Wer meint, das die Proteste der Menschen auf dem Tian'anmen-Platz in Peking, in Iran, Georgien, der Ukraine oder beim so genannten Arabischen Frühling aus dem Nichts heraus entstanden sind, wird durch den Autor eines Besseren belehrt. Keiner dieser Massenproteste war spontan, sondern minutiös geplant. Auch die Absetzung des ägyptischen Präsidenten Hosni Mubaraks oder Ben Ali in Tunesien hatten mit Spontanität wenig zu tun, sondern vielmehr mit generalstabsmäßiger Planung. Auch der Putsch in der Ukraine war von der CIA und den NGOs mit Hilfe von faschistischen Söldnern von außen gesteuert.
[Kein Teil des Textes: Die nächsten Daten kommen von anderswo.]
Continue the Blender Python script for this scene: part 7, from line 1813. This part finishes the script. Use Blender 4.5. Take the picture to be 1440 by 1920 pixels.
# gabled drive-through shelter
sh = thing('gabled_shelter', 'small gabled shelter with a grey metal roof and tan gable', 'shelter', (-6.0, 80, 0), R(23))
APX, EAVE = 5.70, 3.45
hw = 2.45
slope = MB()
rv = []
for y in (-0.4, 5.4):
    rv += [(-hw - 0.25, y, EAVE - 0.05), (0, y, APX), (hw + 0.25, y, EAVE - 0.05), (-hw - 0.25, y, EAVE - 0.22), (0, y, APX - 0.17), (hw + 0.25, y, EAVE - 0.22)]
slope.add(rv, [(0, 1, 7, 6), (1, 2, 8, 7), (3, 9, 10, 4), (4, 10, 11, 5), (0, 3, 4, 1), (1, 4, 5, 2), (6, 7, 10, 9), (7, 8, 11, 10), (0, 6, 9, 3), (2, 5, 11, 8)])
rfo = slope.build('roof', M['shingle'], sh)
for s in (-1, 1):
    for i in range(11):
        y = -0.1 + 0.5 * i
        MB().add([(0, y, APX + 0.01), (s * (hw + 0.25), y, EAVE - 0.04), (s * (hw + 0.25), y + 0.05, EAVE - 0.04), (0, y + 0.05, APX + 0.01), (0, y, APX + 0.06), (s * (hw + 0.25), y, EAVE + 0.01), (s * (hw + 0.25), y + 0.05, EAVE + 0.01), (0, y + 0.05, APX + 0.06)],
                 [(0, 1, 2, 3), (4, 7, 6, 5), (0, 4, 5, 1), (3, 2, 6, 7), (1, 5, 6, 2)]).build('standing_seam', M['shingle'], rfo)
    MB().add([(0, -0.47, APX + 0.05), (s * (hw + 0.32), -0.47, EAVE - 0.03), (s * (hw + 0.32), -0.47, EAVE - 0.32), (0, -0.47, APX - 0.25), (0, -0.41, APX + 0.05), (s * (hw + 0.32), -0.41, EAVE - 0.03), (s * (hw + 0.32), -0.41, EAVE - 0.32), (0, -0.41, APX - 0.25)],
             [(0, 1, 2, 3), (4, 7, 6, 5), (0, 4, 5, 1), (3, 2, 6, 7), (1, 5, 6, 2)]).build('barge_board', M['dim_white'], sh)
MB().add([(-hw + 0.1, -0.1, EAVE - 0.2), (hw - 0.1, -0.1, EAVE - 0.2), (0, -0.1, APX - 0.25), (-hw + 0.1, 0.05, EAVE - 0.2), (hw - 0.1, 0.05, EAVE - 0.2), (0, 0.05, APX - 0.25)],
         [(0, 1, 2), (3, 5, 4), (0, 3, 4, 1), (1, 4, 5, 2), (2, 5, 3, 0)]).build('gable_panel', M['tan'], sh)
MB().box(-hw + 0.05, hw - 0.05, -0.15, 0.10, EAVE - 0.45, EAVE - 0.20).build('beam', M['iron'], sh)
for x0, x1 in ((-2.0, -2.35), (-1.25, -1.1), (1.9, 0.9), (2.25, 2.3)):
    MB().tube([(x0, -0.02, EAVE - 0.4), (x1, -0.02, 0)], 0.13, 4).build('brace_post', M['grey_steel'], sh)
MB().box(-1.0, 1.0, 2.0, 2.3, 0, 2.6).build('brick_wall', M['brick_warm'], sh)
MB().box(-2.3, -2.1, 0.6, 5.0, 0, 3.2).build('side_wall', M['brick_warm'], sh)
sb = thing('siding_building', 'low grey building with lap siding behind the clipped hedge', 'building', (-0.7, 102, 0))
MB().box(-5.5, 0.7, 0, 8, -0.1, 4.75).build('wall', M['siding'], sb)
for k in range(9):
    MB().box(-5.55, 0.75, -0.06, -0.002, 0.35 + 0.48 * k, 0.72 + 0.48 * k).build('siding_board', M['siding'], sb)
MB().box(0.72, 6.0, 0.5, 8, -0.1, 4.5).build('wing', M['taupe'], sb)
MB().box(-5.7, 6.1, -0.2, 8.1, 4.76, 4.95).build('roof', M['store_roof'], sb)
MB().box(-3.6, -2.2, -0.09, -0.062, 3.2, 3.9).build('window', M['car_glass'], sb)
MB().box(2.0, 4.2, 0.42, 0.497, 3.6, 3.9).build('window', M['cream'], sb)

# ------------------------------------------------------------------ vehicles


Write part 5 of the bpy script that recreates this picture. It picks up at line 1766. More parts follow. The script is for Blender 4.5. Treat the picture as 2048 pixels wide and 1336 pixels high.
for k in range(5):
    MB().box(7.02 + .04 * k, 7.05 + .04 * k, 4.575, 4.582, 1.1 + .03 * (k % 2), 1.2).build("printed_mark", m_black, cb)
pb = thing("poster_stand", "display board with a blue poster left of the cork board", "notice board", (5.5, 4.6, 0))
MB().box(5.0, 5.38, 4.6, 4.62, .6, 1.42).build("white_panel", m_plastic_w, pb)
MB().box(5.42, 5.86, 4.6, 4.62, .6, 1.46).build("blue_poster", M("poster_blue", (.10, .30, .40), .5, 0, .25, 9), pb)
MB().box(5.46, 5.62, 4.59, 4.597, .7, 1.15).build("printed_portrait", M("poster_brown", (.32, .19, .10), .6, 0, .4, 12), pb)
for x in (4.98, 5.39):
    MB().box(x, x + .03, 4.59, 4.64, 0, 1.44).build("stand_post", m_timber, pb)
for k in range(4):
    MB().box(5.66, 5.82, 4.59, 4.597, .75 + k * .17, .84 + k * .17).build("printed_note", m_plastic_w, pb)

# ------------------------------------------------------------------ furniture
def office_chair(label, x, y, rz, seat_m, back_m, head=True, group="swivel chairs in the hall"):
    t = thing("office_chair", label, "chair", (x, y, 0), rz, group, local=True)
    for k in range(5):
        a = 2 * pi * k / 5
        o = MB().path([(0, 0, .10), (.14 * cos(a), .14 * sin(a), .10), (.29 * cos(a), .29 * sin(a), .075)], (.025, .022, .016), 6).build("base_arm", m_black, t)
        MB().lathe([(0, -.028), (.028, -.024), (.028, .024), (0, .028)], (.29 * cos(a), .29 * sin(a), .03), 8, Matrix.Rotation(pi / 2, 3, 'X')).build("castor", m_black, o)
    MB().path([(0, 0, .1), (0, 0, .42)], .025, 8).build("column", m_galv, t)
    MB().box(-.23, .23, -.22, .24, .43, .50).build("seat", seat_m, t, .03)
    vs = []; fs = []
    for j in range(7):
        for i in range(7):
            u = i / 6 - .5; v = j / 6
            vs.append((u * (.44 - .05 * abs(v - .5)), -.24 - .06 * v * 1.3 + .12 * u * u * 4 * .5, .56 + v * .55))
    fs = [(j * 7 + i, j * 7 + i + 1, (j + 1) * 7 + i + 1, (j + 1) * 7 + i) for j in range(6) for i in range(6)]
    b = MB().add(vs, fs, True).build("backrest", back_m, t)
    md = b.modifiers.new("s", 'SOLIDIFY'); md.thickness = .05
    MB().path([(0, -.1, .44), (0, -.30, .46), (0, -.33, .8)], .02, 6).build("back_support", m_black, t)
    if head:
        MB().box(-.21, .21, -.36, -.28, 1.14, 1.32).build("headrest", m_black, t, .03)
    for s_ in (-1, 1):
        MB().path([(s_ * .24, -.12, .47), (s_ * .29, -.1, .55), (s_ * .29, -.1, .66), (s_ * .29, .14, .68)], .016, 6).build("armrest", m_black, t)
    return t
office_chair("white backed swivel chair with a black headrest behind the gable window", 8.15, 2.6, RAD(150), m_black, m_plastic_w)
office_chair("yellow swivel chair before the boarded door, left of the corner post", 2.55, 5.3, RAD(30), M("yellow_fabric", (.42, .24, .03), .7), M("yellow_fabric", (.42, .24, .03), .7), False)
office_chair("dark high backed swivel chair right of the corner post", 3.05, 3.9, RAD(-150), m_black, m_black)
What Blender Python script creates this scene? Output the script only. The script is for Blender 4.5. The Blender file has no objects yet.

Das einzige Unterscheidungsmerkmal dieser Staatstreiche war die unterschiedliche Farbe, unter der die Aktionen abliefen. Die Regisseure und die Akteure waren immer die gleichen.

Das Fazit des Autors ist zugleich ernüchternd und niederschmetternd für das US-Imperium. "Der jahrzehntelange US-Export von Scheindemokratie hat nicht ein einziges Land dazu gebracht, authentische Schritte in Richtung einer repräsentativen Demokratie zu unternehmen." Der destruktiven Politik Washingtons und seinen NATO-Vasallen haben Russland, China, die Shanghaier Organisation für Zusammenarbeit (SOZ) und die Eurasische Wirtschaftsunion eine konstruktive Alternative entgegengesetzt, und zwar den Aufbau von Nationen auf der Grundlage von Autonomie, Souveränität und der Gleichheit aller Staaten vor dem Völkerrecht.

Dieses Buch ist ein absolutes Muss. Es ist sehr informativ, spannend von der ersten bis zur letzten Seite, sehr verständlich geschrieben und überaus akribisch recherchiert. Einfach exzellent!